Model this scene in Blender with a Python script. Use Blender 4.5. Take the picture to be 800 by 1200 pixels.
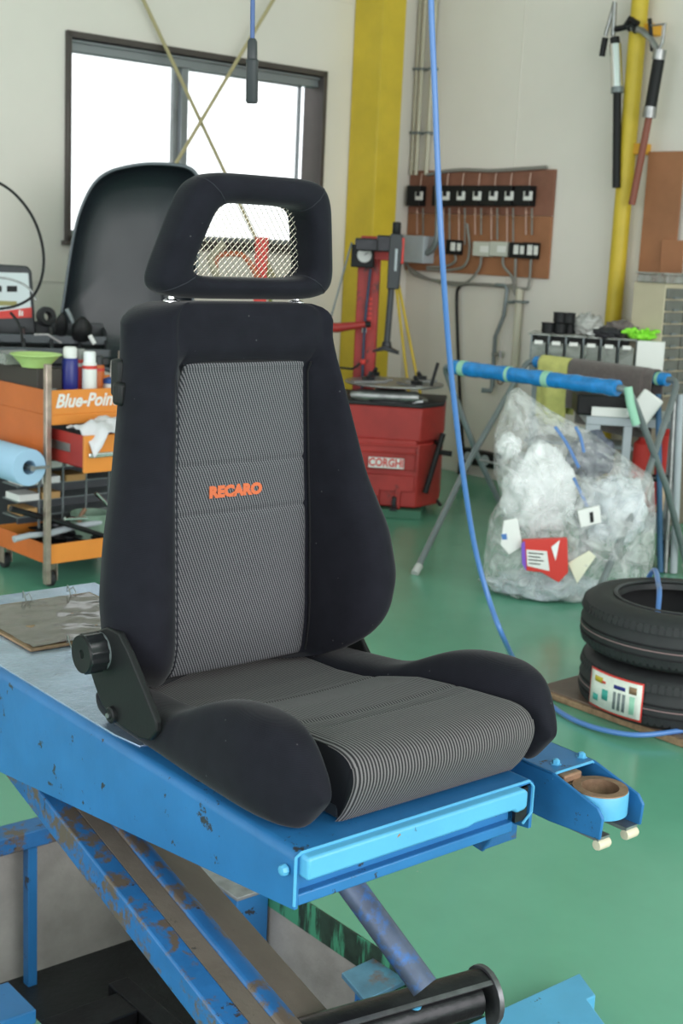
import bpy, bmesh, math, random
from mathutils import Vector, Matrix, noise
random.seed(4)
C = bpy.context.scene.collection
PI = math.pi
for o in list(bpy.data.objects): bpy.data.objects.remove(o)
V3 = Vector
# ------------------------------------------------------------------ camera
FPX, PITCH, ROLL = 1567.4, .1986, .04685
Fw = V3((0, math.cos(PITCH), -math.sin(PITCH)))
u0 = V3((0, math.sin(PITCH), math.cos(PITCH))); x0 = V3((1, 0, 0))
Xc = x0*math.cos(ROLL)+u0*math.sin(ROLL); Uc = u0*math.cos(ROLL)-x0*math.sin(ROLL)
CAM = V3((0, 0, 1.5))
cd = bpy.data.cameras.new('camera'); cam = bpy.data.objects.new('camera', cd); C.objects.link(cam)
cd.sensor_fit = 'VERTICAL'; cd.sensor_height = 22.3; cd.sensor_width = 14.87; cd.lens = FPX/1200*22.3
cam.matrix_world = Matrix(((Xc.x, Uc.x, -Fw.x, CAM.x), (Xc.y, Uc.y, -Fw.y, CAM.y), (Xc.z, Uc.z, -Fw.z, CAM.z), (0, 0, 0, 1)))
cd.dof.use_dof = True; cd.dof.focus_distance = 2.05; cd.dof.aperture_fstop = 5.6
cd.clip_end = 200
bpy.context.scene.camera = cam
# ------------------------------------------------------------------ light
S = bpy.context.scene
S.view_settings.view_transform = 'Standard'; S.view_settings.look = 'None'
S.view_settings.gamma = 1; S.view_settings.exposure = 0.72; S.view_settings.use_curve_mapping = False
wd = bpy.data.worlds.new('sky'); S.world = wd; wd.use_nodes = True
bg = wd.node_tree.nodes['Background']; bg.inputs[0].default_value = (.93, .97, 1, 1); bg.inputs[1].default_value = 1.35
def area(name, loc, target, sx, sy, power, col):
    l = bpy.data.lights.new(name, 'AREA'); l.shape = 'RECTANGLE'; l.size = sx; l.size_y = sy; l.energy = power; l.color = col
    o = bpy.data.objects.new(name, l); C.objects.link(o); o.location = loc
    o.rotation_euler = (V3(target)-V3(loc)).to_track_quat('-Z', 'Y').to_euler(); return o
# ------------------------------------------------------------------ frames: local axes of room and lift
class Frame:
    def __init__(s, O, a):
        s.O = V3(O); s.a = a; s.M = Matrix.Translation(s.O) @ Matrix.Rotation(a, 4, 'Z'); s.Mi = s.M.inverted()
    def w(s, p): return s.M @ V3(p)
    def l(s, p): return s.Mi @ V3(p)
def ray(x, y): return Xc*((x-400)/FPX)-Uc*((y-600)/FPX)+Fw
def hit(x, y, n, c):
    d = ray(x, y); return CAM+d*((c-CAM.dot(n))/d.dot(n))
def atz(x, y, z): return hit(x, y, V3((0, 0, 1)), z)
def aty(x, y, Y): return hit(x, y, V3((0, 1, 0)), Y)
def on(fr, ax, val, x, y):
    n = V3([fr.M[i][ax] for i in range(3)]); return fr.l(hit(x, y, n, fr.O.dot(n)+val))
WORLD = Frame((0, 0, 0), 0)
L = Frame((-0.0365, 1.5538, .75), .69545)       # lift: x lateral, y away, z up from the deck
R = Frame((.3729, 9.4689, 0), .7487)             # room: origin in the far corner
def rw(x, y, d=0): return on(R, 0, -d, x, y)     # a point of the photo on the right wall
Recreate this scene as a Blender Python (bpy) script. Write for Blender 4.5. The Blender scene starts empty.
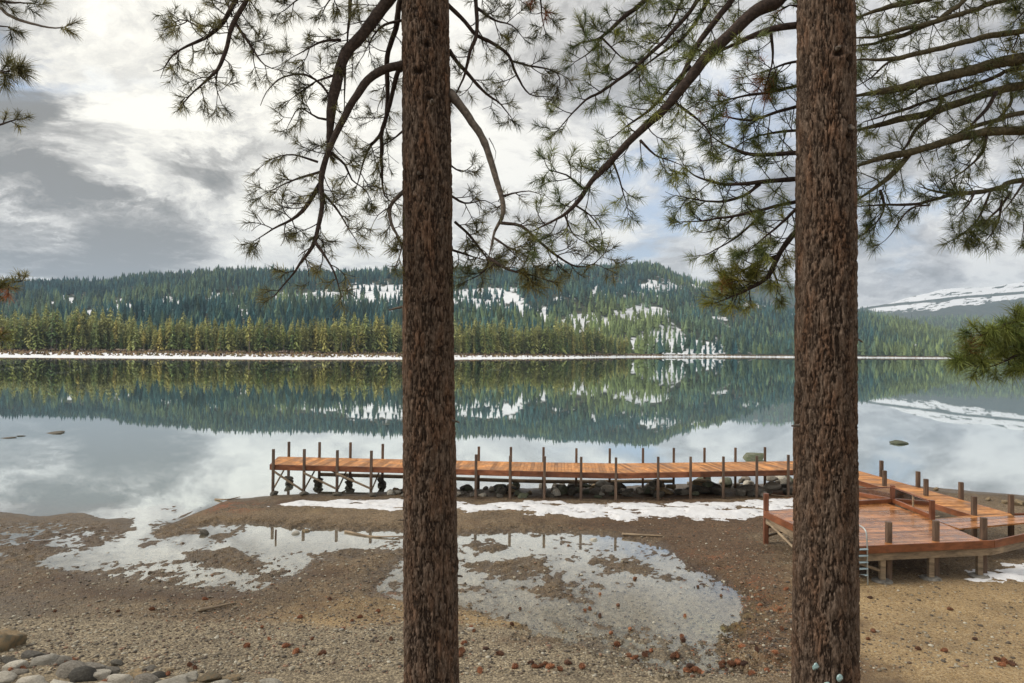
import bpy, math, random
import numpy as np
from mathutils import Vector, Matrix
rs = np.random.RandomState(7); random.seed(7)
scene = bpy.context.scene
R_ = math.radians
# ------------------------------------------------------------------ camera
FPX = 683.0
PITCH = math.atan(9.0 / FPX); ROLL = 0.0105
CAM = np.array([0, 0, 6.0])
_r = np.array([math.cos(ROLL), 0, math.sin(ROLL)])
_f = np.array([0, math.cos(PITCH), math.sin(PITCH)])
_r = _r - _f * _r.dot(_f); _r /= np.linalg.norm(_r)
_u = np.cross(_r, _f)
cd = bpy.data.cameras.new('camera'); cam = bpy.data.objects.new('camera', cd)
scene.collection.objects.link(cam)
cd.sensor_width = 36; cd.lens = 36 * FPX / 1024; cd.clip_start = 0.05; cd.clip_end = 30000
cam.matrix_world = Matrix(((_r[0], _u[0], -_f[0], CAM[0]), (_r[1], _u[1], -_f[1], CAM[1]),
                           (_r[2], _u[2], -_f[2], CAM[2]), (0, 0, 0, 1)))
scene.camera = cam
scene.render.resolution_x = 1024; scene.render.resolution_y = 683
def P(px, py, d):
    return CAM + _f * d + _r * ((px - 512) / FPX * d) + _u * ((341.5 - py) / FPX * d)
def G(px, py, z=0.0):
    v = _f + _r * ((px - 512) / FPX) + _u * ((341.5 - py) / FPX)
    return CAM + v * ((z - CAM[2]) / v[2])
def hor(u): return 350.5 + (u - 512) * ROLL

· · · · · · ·

Each entry above is to be written out again unchanged, apart from the pictures, which are left out.

Model this scene in Blender with a Python script. Use Blender 4.5. Take the picture to be 800 by 1200 pixels.
import bpy, bmesh, math, random
from mathutils import Vector, Matrix, noise
random.seed(4)
C = bpy.context.scene.collection
PI = math.pi
for o in list(bpy.data.objects): bpy.data.objects.remove(o)
V3 = Vector
# ------------------------------------------------------------------ camera
FPX, PITCH, ROLL = 1567.4, .1986, .04685
Fw = V3((0, math.cos(PITCH), -math.sin(PITCH)))
u0 = V3((0, math.sin(PITCH), math.cos(PITCH))); x0 = V3((1, 0, 0))
Xc = x0*math.cos(ROLL)+u0*math.sin(ROLL); Uc = u0*math.cos(ROLL)-x0*math.sin(ROLL)
CAM = V3((0, 0, 1.5))
cd = bpy.data.cameras.new('camera'); cam = bpy.data.objects.new('camera', cd); C.objects.link(cam)
cd.sensor_fit = 'VERTICAL'; cd.sensor_height = 22.3; cd.sensor_width = 14.87; cd.lens = FPX/1200*22.3
cam.matrix_world = Matrix(((Xc.x, Uc.x, -Fw.x, CAM.x), (Xc.y, Uc.y, -Fw.y, CAM.y), (Xc.z, Uc.z, -Fw.z, CAM.z), (0, 0, 0, 1)))
cd.dof.use_dof = True; cd.dof.focus_distance = 2.05; cd.dof.aperture_fstop = 5.6
cd.clip_end = 200
bpy.context.scene.camera = cam
# ------------------------------------------------------------------ light
S = bpy.context.scene
S.view_settings.view_transform = 'Standard'; S.view_settings.look = 'None'
S.view_settings.gamma = 1; S.view_settings.exposure = 0.72; S.view_settings.use_curve_mapping = False
wd = bpy.data.worlds.new('sky'); S.world = wd; wd.use_nodes = True
bg = wd.node_tree.nodes['Background']; bg.inputs[0].default_value = (.93, .97, 1, 1); bg.inputs[1].default_value = 1.35
def area(name, loc, target, sx, sy, power, col):
    l = bpy.data.lights.new(name, 'AREA'); l.shape = 'RECTANGLE'; l.size = sx; l.size_y = sy; l.energy = power; l.color = col
    o = bpy.data.objects.new(name, l); C.objects.link(o); o.location = loc
    o.rotation_euler = (V3(target)-V3(loc)).to_track_quat('-Z', 'Y').to_euler(); return o
# ------------------------------------------------------------------ frames: local axes of room and lift
class Frame:
    def __init__(s, O, a):
        s.O = V3(O); s.a = a; s.M = Matrix.Translation(s.O) @ Matrix.Rotation(a, 4, 'Z'); s.Mi = s.M.inverted()
    def w(s, p): return s.M @ V3(p)
    def l(s, p): return s.Mi @ V3(p)
def ray(x, y): return Xc*((x-400)/FPX)-Uc*((y-600)/FPX)+Fw
def hit(x, y, n, c):
    d = ray(x, y); return CAM+d*((c-CAM.dot(n))/d.dot(n))
def atz(x, y, z): return hit(x, y, V3((0, 0, 1)), z)
def aty(x, y, Y): return hit(x, y, V3((0, 1, 0)), Y)
def on(fr, ax, val, x, y):
    n = V3([fr.M[i][ax] for i in range(3)]); return fr.l(hit(x, y, n, fr.O.dot(n)+val))
WORLD = Frame((0, 0, 0), 0)
L = Frame((-0.0365, 1.5538, .75), .69545)       # lift: x lateral, y away, z up from the deck
R = Frame((.3729, 9.4689, 0), .7487)             # room: origin in the far corner
def rw(x, y, d=0): return on(R, 0, -d, x, y)     # a point of the photo on the right wall
Recreate this scene as a Blender Python (bpy) script. Write for Blender 4.5. The Blender scene starts empty.
import bpy, math, random
import numpy as np
from mathutils import Vector, Matrix
rs = np.random.RandomState(7); random.seed(7)
scene = bpy.context.scene
R_ = math.radians
# ------------------------------------------------------------------ camera
FPX = 683.0
PITCH = math.atan(9.0 / FPX); ROLL = 0.0105
CAM = np.array([0, 0, 6.0])
_r = np.array([math.cos(ROLL), 0, math.sin(ROLL)])
_f = np.array([0, math.cos(PITCH), math.sin(PITCH)])
_r = _r - _f * _r.dot(_f); _r /= np.linalg.norm(_r)
_u = np.cross(_r, _f)
cd = bpy.data.cameras.new('camera'); cam = bpy.data.objects.new('camera', cd)
scene.collection.objects.link(cam)
cd.sensor_width = 36; cd.lens = 36 * FPX / 1024; cd.clip_start = 0.05; cd.clip_end = 30000
cam.matrix_world = Matrix(((_r[0], _u[0], -_f[0], CAM[0]), (_r[1], _u[1], -_f[1], CAM[1]),
                           (_r[2], _u[2], -_f[2], CAM[2]), (0, 0, 0, 1)))
scene.camera = cam
scene.render.resolution_x = 1024; scene.render.resolution_y = 683
def P(px, py, d):
    return CAM + _f * d + _r * ((px - 512) / FPX * d) + _u * ((341.5 - py) / FPX * d)
def G(px, py, z=0.0):
    v = _f + _r * ((px - 512) / FPX) + _u * ((341.5 - py) / FPX)
    return CAM + v * ((z - CAM[2]) / v[2])
def hor(u): return 350.5 + (u - 512) * ROLL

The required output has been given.